India's military is in dire need of fixing

Amit Cowshish
Amit CowshishOct 22, 2015 | 15:37

India's military is in dire need of fixing

It has been more than two months since the experts' committee set up by the ministry of defence (MoD) to suggest a policy framework to facilitate Make in India in defence and amendments in the Defence Procurement Procedure (DPP) 2013 to align it with this new mantra submitted in its report. While speculations abound about what is being done, the larger picture is far from being clear.


The committee has made recommendations concerning what it calls the triad of vectors: policy, procedure and the institutional setup responsible for defence production and procurement. It would be naive to expect that all these recommendations would either be acceptable to all concerned or that it would be possible to implement even the acceptable recommendations immediately.


There are gaping holes in India's military capabilities that need to be plugged. The MoD cannot afford the luxury of taking forever to remedy the build up the military capabilities. But the time is running out as it will take a long time for any changes to start showing results. That precisely is the reason why the ministry ought to think of a phased plan for bringing about much needed change in the existing regimen of defence production and procurement.

There are far-reaching policy changes recommended by the committee. Not all of them, however, are within MoD's remit. The recommendation to create a dedicated procurement organisation outside the ministerial structure of the government of India is a case in point.

Or, consider the recommendation that deemed export status should be granted for direct purchase from the Indian industry or that investment by foreign original equipment manufacturers in SEBI-regulated alternative investment funds (AIFs), whose sole objective is to invest in the Indian companies eligible to be offset partners under the offset guidelines, should be considered as eligible means of discharging the offset obligations.


Some of these recommendations are more in the nature concepts than executable prescripts. In any case, keeping aside the merits of such recommendations, their implementation is beyond the remit of the MoD.


The ministry will also find it difficult to implement recommendations that have political ramifications, such as corporatisation of the ordnance factory board, suggested by many a panel in the past also.

It will, be more prudent to focus on the policy recommendations that are within the MoD's remit and which can be easily converted into actionable instructions/guidelines, as also the procedural changes that do not require any outside approval.

It is significant that the committee has not proposed any change in the basic architecture of defence procurement regimen that has been evolved assiduously over the years in consultation with various stakeholders and after several iterations. There is a certain amount of comfort in following the procedure that everyone is familiar with.

This implies that the existing system of classifying acquisition programmes as "Buy", "Buy and Make", and so on, will continue. One of the existing procurement categories is the "Make" category that entails indigenous design and development of prototypes of complex and high technology products for the future. A majority of the acquisitions will not fall in this category. The "Make" procedure, which is a part of DPP 2013, can, be delinked and notified separately as it is dependent on working out the modality of implementing several associated concepts such as identification of strategic partners for undertaking such projects.

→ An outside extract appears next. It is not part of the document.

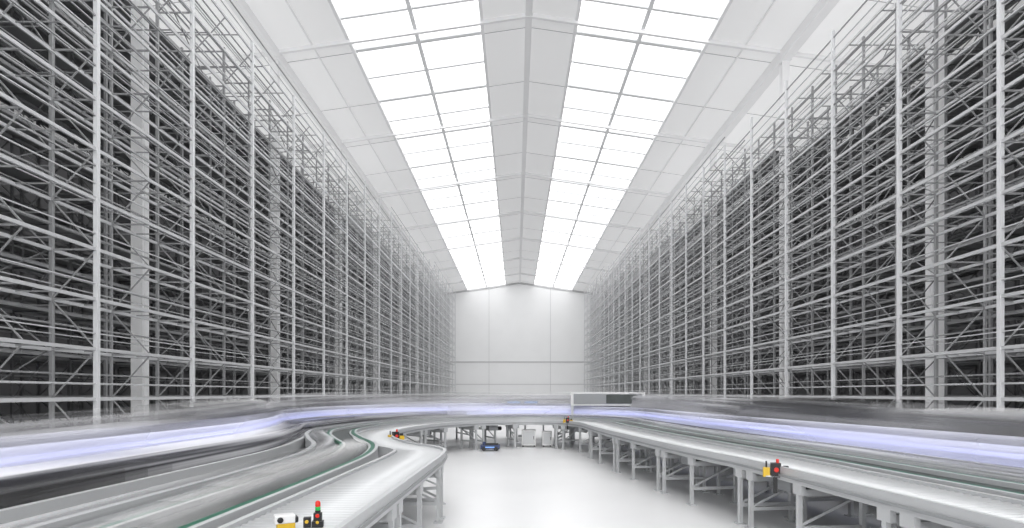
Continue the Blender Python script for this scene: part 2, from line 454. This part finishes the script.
smear('parcel_d',fr2,near(fr2,1,12.5),34,-0.05,0.75,H+0.03,H+0.84,0.12,0.15,29)
smear('parcel_e',fr2,near(fr2,1,7.8),26,0.0,0.75,H+0.03,H+0.70,0.85,0.22,35)
smear('parcel_f',fr2,near(fr2,-1,11.5),26,0.0,0.75,H+0.03,H+0.82,0.9,0.18,41)

# ------------------------------------------------------------------ small things
def signal(x,y,z,ang,name='signal_light_station',s=1.0):
    b=MB()
    b.cbox((0,0,0.03),(0.11,0.08,0.06),M_black); b.cbox((0,0,0.10),(0.08,0.06,0.08),M_black)
    b.cyl((0,-0.031,0.115),(0,-0.045,0.115),0.02,M_red,12)
    b.cyl((0,-0.041,0.05),(0,-0.05,0.05),0.016,M_yel,12)
    b.cyl((0,0,0.14),(0,0,0.165),0.028,M_black,12); b.cyl((0,0,0.165),(0,0,0.20),0.026,M_grn,14)
    b.cyl((0,0,0.20),(0,0,0.235),0.026,M_red,14); b.dome((0,0,0.235),0.026,M_red)
    b.cbox((-0.10,0,0.05),(0.07,0.06,0.10),M_black); b.cyl((-0.10,-0.03,0.06),(-0.10,-0.05,0.06),0.018,M_yel,10)
    o=b.obj(name,bevel=0.004); o.location=(x,y,z); o.rotation_euler=(0,0,ang); o.scale=(s,s,s); return o
signal(-1.42,4.30,TOP-0.008,0.2,s=0.72)
def estop(x,y,z,ang,s=1.0):
    b=MB()
    b.cbox((0,0,0.09),(0.12,0.10,0.18),M_black); b.cyl((0,-0.05,0.10),(0,-0.08,0.10),0.022,M_red,14); b.cyl((0,-0.08,0.10),(0,-0.095,0.10),0.03,M_red,14)
    b.cbox((0.12,0,0.05),(0.10,0.08,0.10),M_yel); b.cbox((-0.11,0,0.06),(0.08,0.08,0.12),M_yel)
    b.cbox((0.12,0,0.12),(0.06,0.06,0.05),M_black); b.cyl((-0.11,0,0.12),(-0.11,0,0.2),0.012,M_black,8)
    b.cbox((0.0,0.03,-0.10),(0.05,0.03,0.22),M_black); b.cyl((0.02,-0.02,0.18),(0.02,-0.02,0.23),0.018,M_red,12)
    b.cbox((0.05,0,0.01),(0.34,0.10,0.02),M_alu)
    o=b.obj('emergency_stop_station',bevel=0.005); o.location=(x,y,z); o.rotation_euler=(0,0,ang); o.scale=(s,s,s); return o
estop(3.31,7.65,TOP-0.12,-0.3,1.0)
estop(-2.65,13.2,TOP-0.1,0.5,1.1)
estop(1.72,20.0,TOP-0.05,0,1.0)
b=MB()
b.cbox((0,0,0.03),(0.14,0.10,0.06),M_yel); b.cbox((-0.01,0,0.09),(0.16,0.11,0.07),M_white); b.cyl((-0.05,-0.055,0.09),(-0.05,-0.08,0.09),0.025,M_black,12)
b.cbox((0.07,-0.01,0.08),(0.05,0.08,0.05),M_black)
o=b.obj('barcode_scanner',bevel=0.01); o.location=(-1.62,4.22,TOP-0.008); o.rotation_euler=(0,0,0.5); o.scale=(0.85,)*3
b=MB()
b.cbox((0,0,0.13),(0.62,0.45,0.12),M_blue); b.cbox((0.05,0,0.21),(0.42,0.36,0.05),M_black); b.cbox((-0.2,0,0.24),(0.10,0.2,0.10),M_blue)
for sx in (-0.2,0.2):
    for sy in (-0.22,0.22): b.cyl((sx,sy-0.03,0.07),(sx,sy+0.03,0.07),0.07,M_black,14)
b.cbox((0,-0.228,0.13),(0.3,0.01,0.03),M_screen)
o=b.obj('floor_robot',bevel=0.01); o.location=(-0.85,19.8,0)
for x,y,w,h in ((0.45,21.35,0.5,0.55),(1.1,21.35,0.35,0.5)):
    b=MB(); b.cbox((0,0,h/2+0.05),(w,0.4,h),M_white); b.cbox((0,-0.205,h/2+0.05),(w-0.08,0.01,h-0.1),M_alu)
    b.cbox((w*0.35,-0.22,h/2+0.05),(0.02,0.02,0.12),M_black)
    for sx in (-1,1): b.cbox((sx*(w/2-0.05),0,0.025),(0.05,0.3,0.05),M_black)
    o=b.obj('control_cabinet',bevel=0.008); o.location=(x,y,0)
b=MB()
b.cbox((0,0,0.03),(0.6,0.5,0.06),M_bed); b.cbox((0,0,0.6),(0.08,0.08,1.15),M_alu); b.cbox((0,0,1.05),(1.7,0.5,0.05),M_alu)
for x in (-0.5,0.25):
    b.cbox((x,0.0,1.40),(0.62,0.04,0.34),M_black); b.cbox((x,-0.023,1.40),(0.57,0.006,0.29),M_screen); b.cbox((x,0.02,1.2),(0.05,0.04,0.3),M_black)
for x in (-0.8,0.8): b.cbox((x,0,0.52),(0.06,0.4,1.04),M_alu)
o=b.obj('operator_workstation',bevel=0.005); o.location=(0.4,26.3,0)
b=MB()
b.cbox((0,0,1.68),(2.7,1.0,0.50),M_white); b.cbox((0,-0.51,1.68),(2.5,0.02,0.38),M_bed)
for sx in (-1.3,1.3):
    for sy in (-0.45,0.45): b.cbox((sx,sy,0.76),(0.09,0.09,1.52),M_alu)
b.cbox((0.5,-0.53,1.68),(1.1,0.03,0.32),M_belt)
o=b.obj('scanner_tunnel',bevel=0.02); o.location=(3.45,22.6,0); o.rotation_euler=(0,0,-0.15)

# ------------------------------------------------------------------ lights
def area(name,loc,sx,sy,power,rot=(0,0,0),col=(1,1,1)):
    l=bpy.data.lights.new(name,'AREA'); l.shape='RECTANGLE'; l.size=sx; l.size_y=sy; l.energy=power; l.color=col
    o=bpy.data.objects.new(name,l); o.location=loc; o.rotation_euler=rot; sc.collection.objects.link(o); return o
area('ceiling_fill',(-17,52,17.9),9,120,1900,(math.pi,0,0))  # added fill lights aimed upward, no fixtures, to brighten the ceiling
area('ceiling_fill',(18.5,52,17.9),9,120,1900,(math.pi,0,0))
w=bpy.data.worlds.new('World'); sc.world=w; w.use_nodes=True
nt=w.node_tree
nt.nodes['Background'].inputs[0].default_value=(1,1,1,1); nt.nodes['Background'].inputs[1].default_value=1.0

# ------------------------------------------------------------------ camera
cd=bpy.data.cameras.new('Camera'); cam=bpy.data.objects.new('Camera',cd); sc.collection.objects.link(cam)
cd.sensor_width=36; cd.lens=600/1024*36; cam.location=(0,0,CAMH); cam.rotation_euler=(math.pi/2,0,0)
cd.shift_x=-4/1024; cd.shift_y=129/1024; cd.clip_end=500; cd.clip_start=0.05
sc.camera=cam
sc.view_settings.view_transform='Standard'
sc.view_settings.look='None'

The concept of strategic partners is similar to the concept of Raksha Udyog Ratnas that was dumped at the last moment because of unspecified reasons. While those concerns continue to be relevant, the recommendation to limit the number of projects that could be awarded to a strategic partner is unlikely to find resonance with the resurgent Indian private sector. Fortunately, most of the suggested procedural changes are not dependent on larger policy decisions being taken by the government. The recommended changes also have the widest possible acceptability as these have been made after consultation with the industry.

Consequently, these changes can be made independent of the larger policy-related changes without disturbing the equilibrium of the DPP. In fact, it is these changes that will have an immediate impact on the acquisition proposals worth close to two lakh crore rupees that have been given approval-in-principle by the defence acquisition council in the last one year or so.


Simplifying the procedure for approval of minor changes in the specifications of the equipment, authorising the services headquarters to approve the technical and staff evaluation reports, mandating that the procurement programme need not be cancelled if only vendor eventually qualifies the technical trials, doing away with negotiations with the lowest bidder in multi-vendor situation, payment to the Indian vendors through inland letters of credit, and improving the model contract template are some of the seemingly mundane procedural changes that will have immediate impact on the procurement process, at least by cutting the unconscionable delays.

Mark Twain was right when he said, "The secret of getting ahead is getting started. The secret of getting started is breaking your complex overwhelming tasks into small manageable tasks, and then starting on the first one." MoD will do well to heed his advice.